27 OCAK 2010
Son on yıl içinde devlet, halk ve ülke olarak Türkiye'ye en büyük iyiliği emekli Genelkurmay Başkanı Hilmi Özkök Paşa'nın yapmış olduğunu düşünüyorum.
Paşa, öldürülme tehlikesini göze alarak darbe teşebbüslerini akamete uğratmış, sevgili Türkiye'mizi biiznillah büyük bir felaketten kurtarmıştır.
İç barış, sosyal mutabakat, huzur ve adalet taraftarı her Türkiyeli'nin Hilmi Paşa'ya teşekkür ve minnet borcu vardır.
Paşa defalarca suikast tehlikesi atlatmıştır. Diken üzerinde oturmuş, ülkenin beş büyük bürokratından biri olmasına rağmen, öğle yemeklerini, zehirlenmemek için evinden sefertası ile getirmek zorunda kalmıştır.
Darbeciler onu bertaraf edebilmek için memuriyetini yapamayacak derecede hasta olduğu yalanını yaymışlar uyduruk bir raporla makamından indirmek istemişler, o da bu asılsız iddialara F-16 uçağına binerek, denizaltı ile iki saat su altında seyir yaparak cevap vermiştir.
Genelkurmay Başkanlığı dönemi son derece fırtınalı geçmiş, entrikalar birbirini takip etmiştir.
Paşa Allah'ın korumasına mazhar olmuştur.
Halk yığınları bu gerçekleri bilmez, işin içyüzünden bîhaberdir.
Bu konu ile ilgili tafsilat yazacak değilim. Sadece şu hususu, kalp gözleri açık erbab-ı irfana çıtlatmak isterim.
Hilmi Paşa'nın devletimizi, halkımızı, vatanımızı darbe felaketinden koruması; Gavsü'l-Azam Seyyid Abdülkadir Geylanî hazretlerinin kerâmetidir. Mâlum olduğu üzere, evliyaullahın kerâmâtı Resûl-i Kibriya aleyhi ekmelüttahaya hazretlerinin mucizelerinin devamı mahiyetindedir.
Mucizeler ve kerametler Allah'ın yaratması ve hikmetiyle olur.

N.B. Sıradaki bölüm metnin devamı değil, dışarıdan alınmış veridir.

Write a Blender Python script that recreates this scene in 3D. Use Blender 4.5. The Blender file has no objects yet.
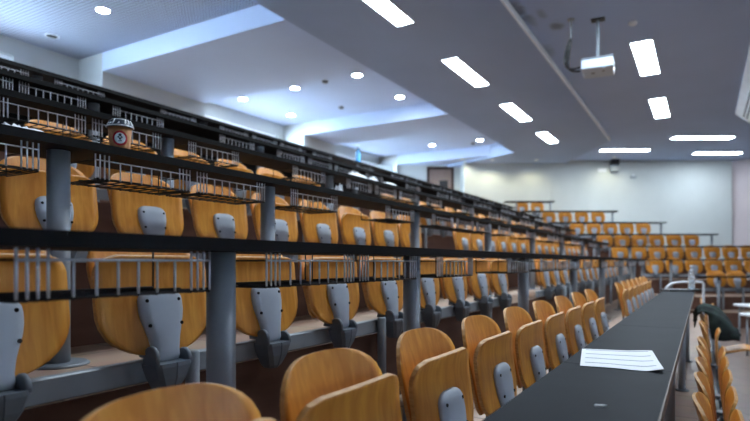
import bpy, math, random
from mathutils import Vector
random.seed(7)
C = bpy.context.scene.collection
TH = math.atan(328/560)
SU, CU = math.sin(TH), math.cos(TH)
CAMZ = 1.29                      # eye height above the hall floor
RZ = math.pi/2 - TH              # local x runs along the near rows, local y points up the tiers

def P(t, d, h=0.0):
    return Vector((SU*t - CU*d, CU*t + SU*d, h + CAMZ))
def inv(X, Y):
    return (SU*X + CU*Y, -CU*X + SU*Y)
def px(x, y, h):                 # point of the horizontal plane h metres above the eye, seen in direction x, y
    Y = -560*h/(y-262); return Vector(((x-375)*Y/560, Y, h+CAMZ))
def pxY(x, y, Y):
    return Vector(((x-375)*Y/560, Y, CAMZ - (y-262)*Y/560))

# ------------------------------------------------------------------ materials
def srgb(r, g, b):
    f = lambda c: (c/255/12.92) if c/255 <= .04045 else ((c/255+.055)/1.055)**2.4
    return (f(r), f(g), f(b), 1)
def mat(name, col, rough=.5, metal=0, emit=None, strength=1, spec=.5):
    m = bpy.data.materials.new(name); m.use_nodes = True
    b = m.node_tree.nodes['Principled BSDF']
    b.inputs['Base Color'].default_value = col
    b.inputs['Roughness'].default_value = rough
    b.inputs['Metallic'].default_value = metal
    b.inputs['Specular IOR Level'].default_value = spec
    if emit:
        b.inputs['Emission Color'].default_value = emit
        b.inputs['Emission Strength'].default_value = strength
    return m
def N(m, t, **kw):
    n = m.node_tree.nodes.new(t)
    for k, v in kw.items(): setattr(n, k, v)
    return n
def L(m, a, b): m.node_tree.links.new(a, b)
def noise_tint(m, c1, c2, scale, stretch=(1,1,1), detail=3, bump=0, coord='Object'):
    b = m.node_tree.nodes['Principled BSDF']
    tc = N(m, 'ShaderNodeTexCoord'); mp = N(m, 'ShaderNodeMapping')
    mp.inputs['Scale'].default_value = stretch
    nz = N(m, 'ShaderNodeTexNoise'); nz.inputs['Scale'].default_value = scale; nz.inputs['Detail'].default_value = detail
    rp = N(m, 'ShaderNodeValToRGB')
    rp.color_ramp.elements[0].position = .3; rp.color_ramp.elements[1].position = .7
    rp.color_ramp.elements[0].color = c1; rp.color_ramp.elements[1].color = c2
    L(m, tc.outputs[coord], mp.inputs[0]); L(m, mp.outputs[0], nz.inputs['Vector'])
    L(m, nz.outputs['Fac'], rp.inputs[0]); L(m, rp.outputs[0], b.inputs['Base Color'])
    if bump:
        bp = N(m, 'ShaderNodeBump'); bp.inputs['Strength'].default_value = bump; bp.inputs['Distance'].default_value = .003
        L(m, nz.outputs['Fac'], bp.inputs['Height']); L(m, bp.outputs[0], b.inputs['Normal'])
    return m
def tiles(m, c1, c2, grout, w, h, rough=.35):
    b = m.node_tree.nodes['Principled BSDF']
    tc = N(m, 'ShaderNodeTexCoord'); br = N(m, 'ShaderNodeTexBrick')
    br.offset = 0; br.inputs['Scale'].default_value = 1
    br.inputs['Color1'].default_value = c1; br.inputs['Color2'].default_value = c2; br.inputs['Mortar'].default_value = grout
    br.inputs['Mortar Size'].default_value = .005; br.inputs['Brick Width'].default_value = w; br.inputs['Row Height'].default_value = h
    nz = N(m, 'ShaderNodeTexNoise'); nz.inputs['Scale'].default_value = 6; nz.inputs['Detail'].default_value = 4
    mx = N(m, 'ShaderNodeMixRGB', blend_type='MULTIPLY'); mx.inputs[0].default_value = .35
    L(m, tc.outputs['Object'], br.inputs['Vector']); L(m, tc.outputs['Object'], nz.inputs['Vector'])
    L(m, br.outputs['Color'], mx.inputs[1]); L(m, nz.outputs['Color'], mx.inputs[2])
    L(m, mx.outputs[0], b.inputs['Base Color'])
    return m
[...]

Ülkemiz bir evliyalar vatanıdır. Topraklarımızda, i'lâ-i kelimetullah için buralara gelmiş kimisi savaşırken şehid olmuş, kimisi hastalıktan veya başka sebepten vefat etmiş sahabeler, Tâbiîn, Tebe-i Tâbiîn yatmaktadır. Türkiye coğrafyası evliya kabir ve türbeleri ile doludur. Şehirlerimizin değişmez mânevî vâlileri vardır.

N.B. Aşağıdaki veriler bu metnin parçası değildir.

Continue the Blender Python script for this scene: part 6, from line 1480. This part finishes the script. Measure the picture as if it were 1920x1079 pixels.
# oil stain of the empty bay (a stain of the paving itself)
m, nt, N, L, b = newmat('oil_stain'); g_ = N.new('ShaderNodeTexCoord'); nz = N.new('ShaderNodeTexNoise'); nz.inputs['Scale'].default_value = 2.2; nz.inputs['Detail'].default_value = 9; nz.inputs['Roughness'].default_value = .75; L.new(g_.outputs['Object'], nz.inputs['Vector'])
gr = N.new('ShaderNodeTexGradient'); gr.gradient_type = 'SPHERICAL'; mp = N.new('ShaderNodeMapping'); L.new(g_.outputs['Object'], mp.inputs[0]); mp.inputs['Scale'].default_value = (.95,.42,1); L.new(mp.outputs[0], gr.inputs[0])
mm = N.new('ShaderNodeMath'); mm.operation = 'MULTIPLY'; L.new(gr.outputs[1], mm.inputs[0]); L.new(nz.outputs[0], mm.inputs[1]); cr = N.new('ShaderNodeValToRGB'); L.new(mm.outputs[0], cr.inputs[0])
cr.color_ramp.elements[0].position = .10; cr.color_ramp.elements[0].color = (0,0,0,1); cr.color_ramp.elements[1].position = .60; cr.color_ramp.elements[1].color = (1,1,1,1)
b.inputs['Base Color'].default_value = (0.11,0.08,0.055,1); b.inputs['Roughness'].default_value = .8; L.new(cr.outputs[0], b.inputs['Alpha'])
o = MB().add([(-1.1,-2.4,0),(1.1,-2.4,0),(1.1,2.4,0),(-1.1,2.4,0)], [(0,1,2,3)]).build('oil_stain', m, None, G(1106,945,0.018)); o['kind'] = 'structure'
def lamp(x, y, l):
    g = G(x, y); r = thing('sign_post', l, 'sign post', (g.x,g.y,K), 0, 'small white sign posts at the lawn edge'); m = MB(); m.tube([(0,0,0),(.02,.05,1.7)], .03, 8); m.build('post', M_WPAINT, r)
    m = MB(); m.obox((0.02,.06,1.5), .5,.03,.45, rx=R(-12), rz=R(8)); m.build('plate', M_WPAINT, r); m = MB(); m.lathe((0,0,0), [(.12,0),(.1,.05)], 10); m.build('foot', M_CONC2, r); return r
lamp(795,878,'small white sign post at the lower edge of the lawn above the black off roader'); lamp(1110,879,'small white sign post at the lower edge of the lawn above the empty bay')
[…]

Gerek Hazret-i Sıddîk'a, gerekse Hazret-i Haydar-ı Kerrar'a ulaşan icazetleri olan tarikatlarımız, şeyhlerimiz, dervişlerimiz ve onların muhibleri ülkemizde bir mâneviyat ve ruhaniyat ordusu oluşturur.
Seyyid Abdülkadir Geylanî Efendimiz hazretlerinin de ülkemizde hayli seveni, bağlısı bulunmaktadır.

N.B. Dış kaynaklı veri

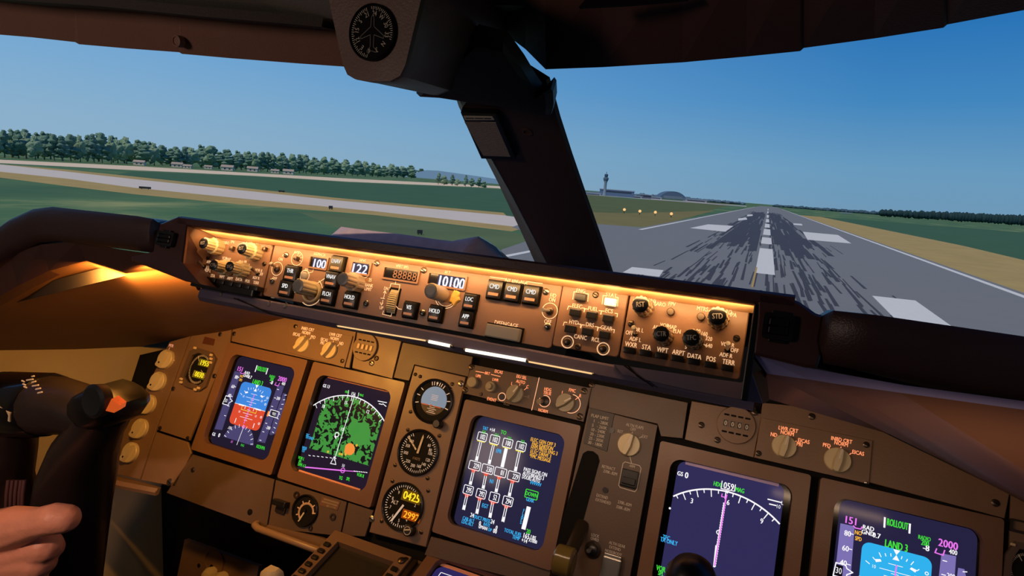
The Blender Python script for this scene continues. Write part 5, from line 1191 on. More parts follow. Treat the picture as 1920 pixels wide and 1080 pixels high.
# control display unit
t = Thing('control_display_unit', 'keypad unit with a dark recessed screen and line keys at the bottom centre', 'keypad unit', FQ, *FQ.uv(650, 1060))
c0 = FQ.uv(632, 995); c1 = FQ.uv(779, 1037)
u0, u1, v1 = -.305, -.150, c0[1]+.0
v0 = v1-.25
t.b().frame([(u0, v1), (u0, v0), (u1, v0), (u1, v1)], [(u0+.021, v1-.020), (u0+.021, v1-.118), (u1-.021, v1-.118), (u1-.021, v1-.020)], -.03, 0, -.012).out('housing', BROWN, t.o)
t.b().box(u0+.02, u1-.02, v1-.119, v1-.019, -.013, -.011).out('screen', mat('dark_keypad_screen', rgb(44, 40, 34), .3), t.o)
t.b().box(u0+.002, u1-.002, v0+.001, v1-.120, -.008, .0012, .001).out('keyboard_plate', BROWN3, t.o)
for s_ in (0, 1):
    for k in range(6):
        x = u0+.0105 if s_ == 0 else u1-.0105; y = v1-.034-k*.0152
        b = t.b(); b.box(x-.0055, x+.0055, y-.0038, y+.0038, 0, .0045, .0012); b.out('line_key', BLACK, t.o, 40)
for k in range(3): screw(t, FQ, None, 0, .004, DKMET, uv=(u1-.006, v1-.008-k*.0)) if k == 0 else None
t.b().box(u1+.0, u1+.011, v0, v1+.002, -.02, -.004, .001).out('side_rail', DKMET, t.o)
u_, v_ = u1-.003, v1-.016
t.b().lathe(u1-.010, v1-.014, [(.006, 0), (.006, .003), (.003, .005)], 16).out('latch', DKMET, t.o, 40)
# pedestal body and lower display
B().box(-.33, .29, -.75, -.06, .05, .60).out('trim_14', MATTE, kind='structure')
b = B(FQ); b.prism([(-.150, .028), (.10, .028), (.10, -.35), (-.150, -.35)], -.08, -.0135); b.out('trim_11', BROWN3, kind='structure')
yv = FQ.uv(832, 1049)[1]+.0205
D = Disp('lower centre display of which only the top edge shows at the frame bottom', US['E'], yv, (44, 38, 92), None, FQ, ras=(US['E']+.022, US['E']+.187, yv-.20, yv-.0285))
D.t.b().box(US['E']+.024, US['E']+.184, yv-.0285, yv-.0212, SC, SC+.0008).out('painted_edge_glow', mat('pink_glow_paint', rgb(226, 160, 140), .5), D.t.o)  # bright reflection on the bezel's inner edge, painted pink
b = D.B(); w = D.lay(); p = FQ.uv(838, 1079, SC+.001); q = (p[0]-D.tl[0], p[1]-D.tl[1]); b.line(rrect(q[0]-.012, q[0]+.012, q[1]-.012, q[1]+.002, .001, 1), .0012, w, closed=True); D.put(b, 'white_symbols', WHT)
b = B(FQ); f0 = [FP.uv(x, y) for x, y in ((806, 1008), (1034, 1070))]
p0, p1 = FP.P(f0[0][0], f0[0][1], -.002), FP.P(f0[1][0], f0[1][1], -.002); q0, q1 = FQ.P(US['E']-.008, yv-.001, .003), FQ.P(US['E']+.216, yv-.001, .003)
B().loft([[tuple(p0), tuple(p1), tuple(p1+Vector((0, .02, -.02))), tuple(p0+Vector((0, .02, -.02)))], [tuple(q0), tuple(q1), tuple(q1-Vector((0, 0, .03))), tuple(q0-Vector((0, 0, .03)))]]).out('trim_12', BROWN3, kind='structure')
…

Günlük gazeteler, tv kanalları bu gerçek üzerinde durmazlar, onların gündeminde ne şeriat vardır, ne tarikat, ne de hakikat.
Türkiye coğrafyasında tarikatsız, tasavvufsuz bir İslâm düşünülemez.
Bu coğrafyada, İmana, İslâm'a, Kur'ân'a, Sünnete, Şeriata, hakikate en büyük hizmeti Allah'ın izniyle tarikat ve tasavvuf mensubu büyük ve seçkin mü'minler ve onların bağlıları yapmıştır. Sa'yleri meşkur olsun.
Hiçbir Müslüman, tarikat ve tasavvufa girmeye zorlanamaz. Tarikat ve tasavvuf mensubu olmak bir nasip meselesidir, büyük bir devlettir, ihtiyarîdir.
Tarikat ve tasavvuf boyutuna sahip olmayan sevgili iman ve din kardeşlerimiz, bu konuda dillerini tutsunlar ve Vehhabîlerin, selefîlerin, aktivistlerin, teröristlerin propagandalarına kapılarak sûfîlik aleyhinde konuşmasınlar.
Türkiye'de tarikat, tasavvuf, sûfîlik düşmanlığı yapmak İslâm'a ve Ümmet'e zarar verir.
Bizim çok dikkat edeceğimiz tek husus, tarikatların ve tasavvufî faaliyet ve hizmetlerin Şeriat-ı garra-i Ahmediyyeye yüzde yüz uygun ve mutabık olmasıdır. Bu husustaki ölçüleri de, aşırılığa kaçan ehl-i bid'atten değil, Ehl-i Sünnet ve Cemaat ulema ve fukahasından öğrenip almalıyız.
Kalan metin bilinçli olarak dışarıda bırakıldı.